U.S. groundwater use is running 25 percent higher than its replenishment rate. Some areas are depleting aquifers even more quickly. The U.S. and Mexican governments are trying to resolve a dispute over the hundreds of thousand of acre-feet of water that Mexico has over-utilized from the Rio Grande. (An acre-foot is enough water to cover an acre to a depth of one foot — 325,851 gallons/1.238 million liters.) U.S. states are battling over river-basin and river rights, and seemingly every state has a farm-vs.-city water-usage war. Outdoor watering restrictions have become the norm, rallying homeowners’ cry for a fairer distribution between industry use and water use.


A Disappearing Economic Input

Freshwater is an economic input — just as important as infrastructure or intellectual capital. Industry is water-intensive. With regulations, cost cutting process redesigns and recycling, water-intensive industries have made impressive water-usage reductions. Consider that U.S. industrial water use declined over 33 percent during 1950-90, while industrial output nearly quadrupled.

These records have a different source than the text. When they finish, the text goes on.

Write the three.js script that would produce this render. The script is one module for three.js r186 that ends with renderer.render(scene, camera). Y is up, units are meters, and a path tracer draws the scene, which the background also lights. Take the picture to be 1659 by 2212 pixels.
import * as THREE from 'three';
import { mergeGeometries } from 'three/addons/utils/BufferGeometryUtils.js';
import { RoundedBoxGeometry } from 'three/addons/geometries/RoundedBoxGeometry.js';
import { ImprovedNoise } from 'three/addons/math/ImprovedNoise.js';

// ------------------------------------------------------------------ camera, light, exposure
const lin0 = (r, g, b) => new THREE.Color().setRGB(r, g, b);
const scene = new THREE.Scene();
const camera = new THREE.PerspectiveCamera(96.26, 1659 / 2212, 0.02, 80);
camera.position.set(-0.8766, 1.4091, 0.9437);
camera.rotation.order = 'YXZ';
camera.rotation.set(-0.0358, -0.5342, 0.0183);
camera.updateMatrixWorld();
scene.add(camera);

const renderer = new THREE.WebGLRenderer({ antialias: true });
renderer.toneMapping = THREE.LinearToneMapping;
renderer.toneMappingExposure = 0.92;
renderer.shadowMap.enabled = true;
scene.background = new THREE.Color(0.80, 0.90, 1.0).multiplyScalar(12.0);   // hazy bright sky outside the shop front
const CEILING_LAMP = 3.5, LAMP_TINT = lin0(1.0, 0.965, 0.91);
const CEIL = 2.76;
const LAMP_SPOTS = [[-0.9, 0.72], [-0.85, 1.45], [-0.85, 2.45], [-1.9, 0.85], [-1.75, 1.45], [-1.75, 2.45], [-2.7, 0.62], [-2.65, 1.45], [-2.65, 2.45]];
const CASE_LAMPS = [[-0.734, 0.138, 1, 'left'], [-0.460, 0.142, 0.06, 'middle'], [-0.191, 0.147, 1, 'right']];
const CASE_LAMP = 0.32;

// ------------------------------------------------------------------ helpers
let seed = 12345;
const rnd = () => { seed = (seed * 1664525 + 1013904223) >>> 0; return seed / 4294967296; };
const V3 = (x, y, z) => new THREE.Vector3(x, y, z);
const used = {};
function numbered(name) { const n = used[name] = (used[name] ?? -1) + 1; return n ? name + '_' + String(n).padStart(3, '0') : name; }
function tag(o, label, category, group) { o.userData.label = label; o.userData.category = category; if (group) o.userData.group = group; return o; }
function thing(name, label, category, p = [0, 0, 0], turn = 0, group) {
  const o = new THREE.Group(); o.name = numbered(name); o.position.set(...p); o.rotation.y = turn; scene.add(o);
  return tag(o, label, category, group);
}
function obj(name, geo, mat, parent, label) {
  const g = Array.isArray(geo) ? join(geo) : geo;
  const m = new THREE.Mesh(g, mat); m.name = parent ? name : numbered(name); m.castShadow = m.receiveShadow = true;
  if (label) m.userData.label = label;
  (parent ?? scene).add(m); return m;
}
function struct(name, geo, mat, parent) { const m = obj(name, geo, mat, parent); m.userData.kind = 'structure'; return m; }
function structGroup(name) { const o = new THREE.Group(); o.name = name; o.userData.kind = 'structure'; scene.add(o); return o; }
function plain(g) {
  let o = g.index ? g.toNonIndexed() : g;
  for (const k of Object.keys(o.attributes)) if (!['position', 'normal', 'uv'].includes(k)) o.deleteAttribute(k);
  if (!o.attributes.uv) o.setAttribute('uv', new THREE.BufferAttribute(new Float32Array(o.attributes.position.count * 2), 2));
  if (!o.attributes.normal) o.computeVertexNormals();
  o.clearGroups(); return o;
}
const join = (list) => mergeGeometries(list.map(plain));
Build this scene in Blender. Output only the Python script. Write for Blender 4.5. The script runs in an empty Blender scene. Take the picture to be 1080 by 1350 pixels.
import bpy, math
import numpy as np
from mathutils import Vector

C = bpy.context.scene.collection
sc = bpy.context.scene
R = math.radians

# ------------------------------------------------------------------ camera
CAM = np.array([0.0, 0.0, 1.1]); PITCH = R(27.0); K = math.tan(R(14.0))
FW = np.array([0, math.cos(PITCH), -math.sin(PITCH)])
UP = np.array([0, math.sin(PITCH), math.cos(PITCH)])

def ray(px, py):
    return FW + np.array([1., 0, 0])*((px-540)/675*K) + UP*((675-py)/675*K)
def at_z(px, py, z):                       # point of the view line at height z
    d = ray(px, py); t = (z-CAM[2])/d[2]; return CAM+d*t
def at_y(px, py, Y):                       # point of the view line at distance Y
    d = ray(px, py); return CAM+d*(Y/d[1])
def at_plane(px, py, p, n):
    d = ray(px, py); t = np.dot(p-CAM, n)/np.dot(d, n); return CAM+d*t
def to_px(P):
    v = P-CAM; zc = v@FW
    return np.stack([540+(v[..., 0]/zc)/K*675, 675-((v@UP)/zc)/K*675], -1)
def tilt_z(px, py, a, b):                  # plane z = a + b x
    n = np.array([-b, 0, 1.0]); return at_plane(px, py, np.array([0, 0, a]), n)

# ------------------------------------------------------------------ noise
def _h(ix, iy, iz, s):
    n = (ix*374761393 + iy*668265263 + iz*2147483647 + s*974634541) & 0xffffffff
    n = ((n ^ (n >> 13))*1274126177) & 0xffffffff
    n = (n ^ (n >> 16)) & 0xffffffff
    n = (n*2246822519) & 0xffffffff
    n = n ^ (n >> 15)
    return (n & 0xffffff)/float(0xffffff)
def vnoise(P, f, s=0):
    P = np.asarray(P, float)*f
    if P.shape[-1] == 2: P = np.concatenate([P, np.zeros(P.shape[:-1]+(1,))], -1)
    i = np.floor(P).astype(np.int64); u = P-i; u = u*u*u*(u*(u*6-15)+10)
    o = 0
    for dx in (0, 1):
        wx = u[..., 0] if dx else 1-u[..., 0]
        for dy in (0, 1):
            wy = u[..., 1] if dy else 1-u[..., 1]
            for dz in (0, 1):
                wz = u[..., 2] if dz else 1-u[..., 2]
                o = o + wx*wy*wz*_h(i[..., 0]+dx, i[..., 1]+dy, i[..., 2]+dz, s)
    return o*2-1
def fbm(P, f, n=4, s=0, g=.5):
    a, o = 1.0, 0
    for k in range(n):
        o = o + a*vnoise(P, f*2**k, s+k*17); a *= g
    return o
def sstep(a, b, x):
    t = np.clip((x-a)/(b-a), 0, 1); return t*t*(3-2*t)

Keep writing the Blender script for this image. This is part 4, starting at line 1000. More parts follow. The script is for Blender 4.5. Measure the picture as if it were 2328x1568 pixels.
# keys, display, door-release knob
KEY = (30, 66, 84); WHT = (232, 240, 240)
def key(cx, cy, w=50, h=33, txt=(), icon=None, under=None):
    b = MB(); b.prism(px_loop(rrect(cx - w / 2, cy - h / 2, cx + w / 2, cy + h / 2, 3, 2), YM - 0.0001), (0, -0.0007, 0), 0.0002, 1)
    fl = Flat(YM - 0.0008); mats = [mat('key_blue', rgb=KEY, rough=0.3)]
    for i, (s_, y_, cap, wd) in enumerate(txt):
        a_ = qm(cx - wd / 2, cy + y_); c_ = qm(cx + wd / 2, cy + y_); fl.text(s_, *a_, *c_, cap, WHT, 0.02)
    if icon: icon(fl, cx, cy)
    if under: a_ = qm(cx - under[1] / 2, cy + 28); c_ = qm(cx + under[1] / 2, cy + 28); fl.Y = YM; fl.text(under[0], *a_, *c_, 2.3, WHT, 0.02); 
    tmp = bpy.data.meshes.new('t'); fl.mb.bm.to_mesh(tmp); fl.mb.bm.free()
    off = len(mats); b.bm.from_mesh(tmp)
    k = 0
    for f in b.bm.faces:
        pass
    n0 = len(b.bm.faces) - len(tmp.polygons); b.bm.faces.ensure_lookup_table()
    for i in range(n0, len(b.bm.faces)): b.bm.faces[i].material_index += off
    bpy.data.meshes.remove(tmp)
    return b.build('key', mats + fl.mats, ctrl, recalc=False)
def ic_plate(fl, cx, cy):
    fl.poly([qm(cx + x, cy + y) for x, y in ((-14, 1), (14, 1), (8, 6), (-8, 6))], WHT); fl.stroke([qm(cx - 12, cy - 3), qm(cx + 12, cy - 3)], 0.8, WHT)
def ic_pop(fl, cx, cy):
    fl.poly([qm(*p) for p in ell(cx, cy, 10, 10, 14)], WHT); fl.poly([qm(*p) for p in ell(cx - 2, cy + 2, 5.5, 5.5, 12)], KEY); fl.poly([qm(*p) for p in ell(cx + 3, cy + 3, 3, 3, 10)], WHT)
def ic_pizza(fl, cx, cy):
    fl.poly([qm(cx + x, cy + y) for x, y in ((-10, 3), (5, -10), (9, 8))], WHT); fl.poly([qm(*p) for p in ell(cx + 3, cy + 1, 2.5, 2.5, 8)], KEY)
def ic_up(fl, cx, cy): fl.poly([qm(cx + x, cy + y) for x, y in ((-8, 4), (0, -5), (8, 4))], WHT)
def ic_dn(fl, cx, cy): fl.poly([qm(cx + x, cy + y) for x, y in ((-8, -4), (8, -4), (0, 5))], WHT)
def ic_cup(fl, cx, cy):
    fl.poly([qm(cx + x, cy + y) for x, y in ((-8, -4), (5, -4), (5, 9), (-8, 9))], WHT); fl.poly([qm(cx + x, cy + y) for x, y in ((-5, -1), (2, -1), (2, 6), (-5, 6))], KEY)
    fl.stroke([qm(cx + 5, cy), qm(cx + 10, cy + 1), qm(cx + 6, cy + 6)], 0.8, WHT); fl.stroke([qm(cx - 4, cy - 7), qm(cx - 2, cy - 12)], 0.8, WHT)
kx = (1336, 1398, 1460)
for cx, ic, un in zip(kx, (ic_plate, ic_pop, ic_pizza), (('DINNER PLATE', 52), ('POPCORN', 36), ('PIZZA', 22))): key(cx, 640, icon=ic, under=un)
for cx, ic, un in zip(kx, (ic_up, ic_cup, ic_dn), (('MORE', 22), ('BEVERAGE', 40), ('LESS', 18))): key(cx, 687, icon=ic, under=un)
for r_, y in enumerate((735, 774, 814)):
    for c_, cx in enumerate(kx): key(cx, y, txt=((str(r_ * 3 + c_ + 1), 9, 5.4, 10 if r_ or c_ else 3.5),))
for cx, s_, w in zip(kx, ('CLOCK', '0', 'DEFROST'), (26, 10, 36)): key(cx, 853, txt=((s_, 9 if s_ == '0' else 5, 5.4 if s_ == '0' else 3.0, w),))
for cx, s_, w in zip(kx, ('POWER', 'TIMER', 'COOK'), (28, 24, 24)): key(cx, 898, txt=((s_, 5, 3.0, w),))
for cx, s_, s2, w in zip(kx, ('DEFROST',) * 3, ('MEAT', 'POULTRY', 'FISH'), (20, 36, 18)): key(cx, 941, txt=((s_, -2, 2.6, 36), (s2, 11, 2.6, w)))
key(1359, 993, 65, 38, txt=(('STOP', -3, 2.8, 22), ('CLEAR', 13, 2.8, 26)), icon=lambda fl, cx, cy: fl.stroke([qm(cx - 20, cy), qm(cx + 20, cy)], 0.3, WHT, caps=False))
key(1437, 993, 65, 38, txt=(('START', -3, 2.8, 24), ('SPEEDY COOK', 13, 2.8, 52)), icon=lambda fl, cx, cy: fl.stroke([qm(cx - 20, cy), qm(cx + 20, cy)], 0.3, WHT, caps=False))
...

But developing nations are clearly less efficient. In China, for example, 30 to 73 cubic yards (23 to 56 cubic meters) of water are needed to produce a ton of steel; the averages in Germany, Japan and the USA are less than eight cubic yards (six cubic meters). Similarly, a ton of paper produced in China requires around 585 cubic yards (450 cubic meters) of water, twice as much as in European countries.


Without better management of scarce water supplies, sustainable development will be impossible.


Until taps actually run dry, most people will continue to take freshwater access for granted, incredulous at the idea that water is more valuable than oil. Of course, these are the same people who already today routinely pay more for a gallon of fancy spring water than they would for a gallon of gasoline.